Aug 03, 2013 Philip Burgess

While confidence dipped slightly in July, it still remained at a high level, which could boost consumer spending. Typically, when expenditures pick up, borrowing activity follows suit, so short term lenders might want to prepare for more business in the coming months.

The Conference Board Consumer Confidence Index fell to 80.3 in July from 82.1 in the previous month. However, the Present Situation Index jumped to 73.6 from 68.7, which signals that consumers are still confident in their personal financial situations.

"Consumer confidence fell slightly in July, precipitated by a weakening in consumers' economic and job expectations,' said Lynn Franco, director of economic indicators at The Conference Board. "However, confidence remains well above levels of a year ago.
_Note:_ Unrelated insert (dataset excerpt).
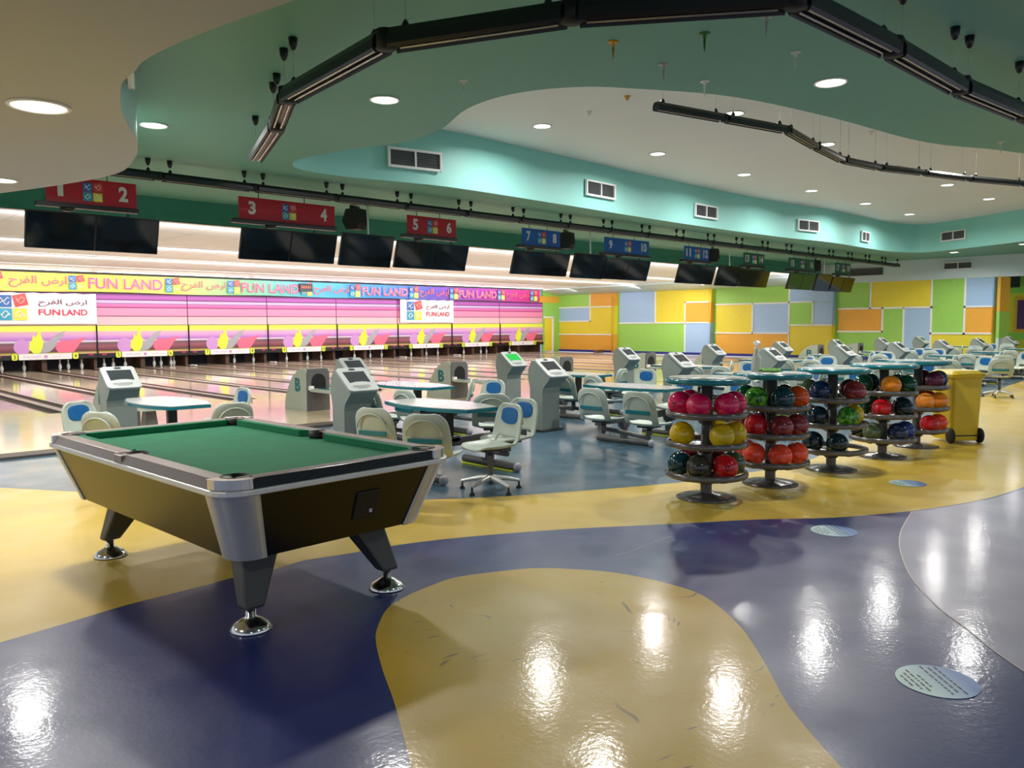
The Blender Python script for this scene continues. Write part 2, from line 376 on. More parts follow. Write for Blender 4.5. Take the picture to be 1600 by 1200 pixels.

Consumers' assessment of current conditions continues to gain ground and expectations remain in expansionary territory despite the July retreat."

Overall, Franco said all indications show the economy is strengthening and could begin to pick up steam in the coming months.

Rising home prices driving consumer confidence
Home price appreciation has been on of the main forces behind a confident consumer. According to the Standard and Poor's/Case-Shiller Home Price Indices, both the 10- and 20-city composites increased in May, posting gains of 2.5 percent and 2.4 percent, respectively.

Both Dallas and Denver passed pre-recession records, marking the first time any city has made a new all-time high.

"Home prices continue to strengthen," said David Blitzer, chairman of the index committee at S&P Dow Jones Indices. "Two cities set new highs, surpassing their pre-crisis levels and five cities - Atlanta, Chicago, San Diego, San Francisco and Seattle - posted monthly gains of over three percent, also a first time event."

When compared to a year ago, all cities posted gains, with Atlanta, Las Vegas, Phoenix and San Francisco experiencing appreciation greater than 20 percent.

Jonathan Basile, an economist at Credit Suisse, told Bloomberg that price increases are expected throughout the summer months.

Borrowing activity could rise with high consumer confidence, increasing home prices
With favorable conditions for consumers, household wealth and personal financial situations are likely improving. As a result, borrowing activity could increase as consumers begin to spend more money. That being said, short term lenders should prepare staff for the potential of an influx of applications in the near future so no mistakes are made that could hold up the lending process.